[GIVEN INSTRUCTION] Leave out the images and repeat the listing below without a single change.

[RECORDED INFORMATION]
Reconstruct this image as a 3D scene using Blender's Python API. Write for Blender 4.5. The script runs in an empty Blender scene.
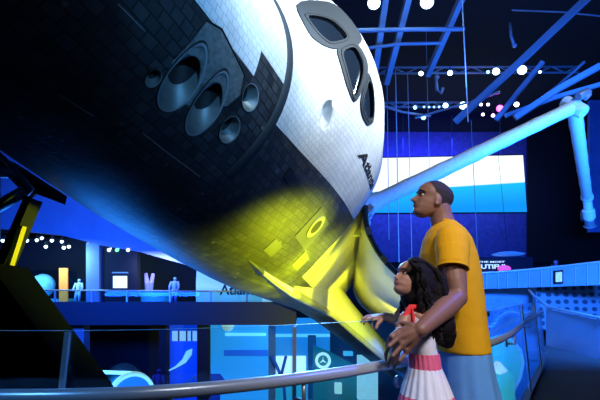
import bpy, bmesh, math, random
from mathutils import Vector, Matrix, noise
from mathutils.bvhtree import BVHTree
random.seed(7)
sc = bpy.context.scene
C = sc.collection
PI = math.pi
# ================================================================ camera, world, lights, exposure
FPX = 440.0
EYE = Vector((0, 0, 1.2))
PITCH = math.atan(95 / FPX)
cam_d = bpy.data.cameras.new('camera'); cam = bpy.data.objects.new('camera', cam_d); C.objects.link(cam)
cam_d.sensor_width = 36.0; cam_d.lens = FPX / 600 * 36.0; cam_d.clip_start = .05; cam_d.clip_end = 400
cam.location = EYE; cam.rotation_euler = (PI / 2 + PITCH, 0, 0)
sc.camera = cam
sc.view_settings.view_transform = 'Standard'; sc.view_settings.look = 'None'
sc.view_settings.exposure = 0.0; sc.view_settings.gamma = 1.0; sc.view_settings.use_curve_mapping = False
wd = bpy.data.worlds.new('hall_air'); sc.world = wd; wd.use_nodes = True
bgn = wd.node_tree.nodes['Background']; bgn.inputs[0].default_value = (.003, .02, .16, 1); bgn.inputs[1].default_value = .07


# the shuttle's own frame (x aft, y starboard, z up, in inches of its drawings)
IN = .0254
R0 = Matrix.Rotation(1.4684, 3, 'Z') @ Matrix.Rotation(0.0689, 3, 'Y') @ Matrix.Rotation(0.7439, 3, 'X')
M0 = R0.to_4x4(); M0.translation = Vector((-1.3427,5.6883,4.9204))
def orb(x, y, z): return M0 @ Vector(((x - 400) * IN, y * IN, (z - 400) * IN))


def spot(name, loc, aim, watts, col, angle, blend=.5, size=.15):
    l = bpy.data.lights.new(name, 'SPOT'); l.energy = watts; l.color = col
    l.spot_size = math.radians(angle); l.spot_blend = blend; l.shadow_soft_size = size
    o = bpy.data.objects.new(name, l); C.objects.link(o); o.location = loc
    o.rotation_euler = (Vector(aim) - Vector(loc)).to_track_quat('-Z', 'Y').to_euler()
    return o


def area(name, loc, aim, watts, col, sx, sy):
    l = bpy.data.lights.new(name, 'AREA'); l.energy = watts; l.color = col
    l.shape = 'RECTANGLE'; l.size = sx; l.size_y = sy
    o = bpy.data.objects.new(name, l); C.objects.link(o); o.location = loc
    o.rotation_euler = (Vector(aim) - Vector(loc)).to_track_quat('-Z', 'Y').to_euler()
    return o


BLUE = (.02, .13, 1.0)
# unseen show lamps: white on the cabin, yellow on the port chine, blue washes
spot('cabin_spot', (9.0, 3.0, 10.5), (.1, 7.6, 5.6), 17000, (.76, .89, 1.0), 34, .7, .3)
spot('nose_spot', (4.6, -1.2, 8.8), (-.9, 5.0, 4.9), 9500, (.62, .84, 1.0), 26, .9, .3)
spot('nose_blue_fill', (3.2, -1.0, 3.0), (-1.1, 4.7, 4.4), 1300, (.13, .46, 1.0), 36, .9, .3)  # dim fill added to bring out the dark nose tiles
spot('cabin_blue_spot', (6.5, 2.0, 2.6), (-.1, 8.6, 4.2), 420, (.05, .30, 1.0), 30, .8, .4)
for xl_, pw_ in ((500, 3600), (575, 4000), (660, 900)):
    spot('chine_yellow_spot', orb(xl_ + 5, -245, 372), orb(xl_ - 12, -102, 324), pw_, (.84, .98, .0), 55, .7, .12)  # row of unseen spots added to spread the yellow along the side
spot('wing_yellow_spot', orb(620, -270, 340), orb(690, -150, 380), 600, (.95, .95, .02), 80, .9, .15)
spot('outer_wing_yellow_spot', orb(800, -260, 385), orb(960, -150, 348), 2600, (.97, .97, .02), 80, .9, .15)
area('belly_blue_wash', (-6.5, 13.0, -2.0), (-2.0, 12.0, 3.0), 900, (.02, .22, 1.0), 3, 5)
area('gallery_blue_wash', (-9.0, 15.0, 1.6), (-10.0, 23.0, 4.6), 1800, (.01, .10, 1.0), 6, 1)
area('hall_blue_wash', (11.0, 36.5, 14.5), (11.0, 41.0, 9.0), 1100, (.01, .02, 1.0), 10, 1)
area('ramp_blue_wash', (9.8, 8.6, 3.6), (10.2, 17.0, .9), 4200, (.02, .19, 1.0), 5, 1.2)
area('truss_blue_wash', (8.0, 14.0, 8.8), (8.0, 19.5, 12.5), 210, (.02, .16, 1.0), 8, 1)
spot('arm_spot', (10.5, 6.0, 11.5), (5.2, 13.2, 6.6), 1700, (.62, .84, 1.0), 50, .7, .3)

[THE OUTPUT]
Reconstruct this image as a 3D scene using Blender's Python API. Write for Blender 4.5. The script runs in an empty Blender scene.
import bpy, bmesh, math, random
from mathutils import Vector, Matrix, noise
from mathutils.bvhtree import BVHTree
random.seed(7)
sc = bpy.context.scene
C = sc.collection
PI = math.pi
# ================================================================ camera, world, lights, exposure
FPX = 440.0
EYE = Vector((0, 0, 1.2))
PITCH = math.atan(95 / FPX)
cam_d = bpy.data.cameras.new('camera'); cam = bpy.data.objects.new('camera', cam_d); C.objects.link(cam)
cam_d.sensor_width = 36.0; cam_d.lens = FPX / 600 * 36.0; cam_d.clip_start = .05; cam_d.clip_end = 400
cam.location = EYE; cam.rotation_euler = (PI / 2 + PITCH, 0, 0)
sc.camera = cam
sc.view_settings.view_transform = 'Standard'; sc.view_settings.look = 'None'
sc.view_settings.exposure = 0.0; sc.view_settings.gamma = 1.0; sc.view_settings.use_curve_mapping = False
wd = bpy.data.worlds.new('hall_air'); sc.world = wd; wd.use_nodes = True
bgn = wd.node_tree.nodes['Background']; bgn.inputs[0].default_value = (.003, .02, .16, 1); bgn.inputs[1].default_value = .07


# the shuttle's own frame (x aft, y starboard, z up, in inches of its drawings)
IN = .0254
R0 = Matrix.Rotation(1.4684, 3, 'Z') @ Matrix.Rotation(0.0689, 3, 'Y') @ Matrix.Rotation(0.7439, 3, 'X')
M0 = R0.to_4x4(); M0.translation = Vector((-1.3427,5.6883,4.9204))
def orb(x, y, z): return M0 @ Vector(((x - 400) * IN, y * IN, (z - 400) * IN))


def spot(name, loc, aim, watts, col, angle, blend=.5, size=.15):
    l = bpy.data.lights.new(name, 'SPOT'); l.energy = watts; l.color = col
    l.spot_size = math.radians(angle); l.spot_blend = blend; l.shadow_soft_size = size
    o = bpy.data.objects.new(name, l); C.objects.link(o); o.location = loc
    o.rotation_euler = (Vector(aim) - Vector(loc)).to_track_quat('-Z', 'Y').to_euler()
    return o


def area(name, loc, aim, watts, col, sx, sy):
    l = bpy.data.lights.new(name, 'AREA'); l.energy = watts; l.color = col
    l.shape = 'RECTANGLE'; l.size = sx; l.size_y = sy
    o = bpy.data.objects.new(name, l); C.objects.link(o); o.location = loc
    o.rotation_euler = (Vector(aim) - Vector(loc)).to_track_quat('-Z', 'Y').to_euler()
    return o


BLUE = (.02, .13, 1.0)
# unseen show lamps: white on the cabin, yellow on the port chine, blue washes
spot('cabin_spot', (9.0, 3.0, 10.5), (.1, 7.6, 5.6), 17000, (.76, .89, 1.0), 34, .7, .3)
spot('nose_spot', (4.6, -1.2, 8.8), (-.9, 5.0, 4.9), 9500, (.62, .84, 1.0), 26, .9, .3)
spot('nose_blue_fill', (3.2, -1.0, 3.0), (-1.1, 4.7, 4.4), 1300, (.13, .46, 1.0), 36, .9, .3)  # dim fill added to bring out the dark nose tiles
spot('cabin_blue_spot', (6.5, 2.0, 2.6), (-.1, 8.6, 4.2), 420, (.05, .30, 1.0), 30, .8, .4)
for xl_, pw_ in ((500, 3600), (575, 4000), (660, 900)):
    spot('chine_yellow_spot', orb(xl_ + 5, -245, 372), orb(xl_ - 12, -102, 324), pw_, (.84, .98, .0), 55, .7, .12)  # row of unseen spots added to spread the yellow along the side
spot('wing_yellow_spot', orb(620, -270, 340), orb(690, -150, 380), 600, (.95, .95, .02), 80, .9, .15)
spot('outer_wing_yellow_spot', orb(800, -260, 385), orb(960, -150, 348), 2600, (.97, .97, .02), 80, .9, .15)
area('belly_blue_wash', (-6.5, 13.0, -2.0), (-2.0, 12.0, 3.0), 900, (.02, .22, 1.0), 3, 5)
area('gallery_blue_wash', (-9.0, 15.0, 1.6), (-10.0, 23.0, 4.6), 1800, (.01, .10, 1.0), 6, 1)
area('hall_blue_wash', (11.0, 36.5, 14.5), (11.0, 41.0, 9.0), 1100, (.01, .02, 1.0), 10, 1)
area('ramp_blue_wash', (9.8, 8.6, 3.6), (10.2, 17.0, .9), 4200, (.02, .19, 1.0), 5, 1.2)
area('truss_blue_wash', (8.0, 14.0, 8.8), (8.0, 19.5, 12.5), 210, (.02, .16, 1.0), 8, 1)
spot('arm_spot', (10.5, 6.0, 11.5), (5.2, 13.2, 6.6), 1700, (.62, .84, 1.0), 50, .7, .3)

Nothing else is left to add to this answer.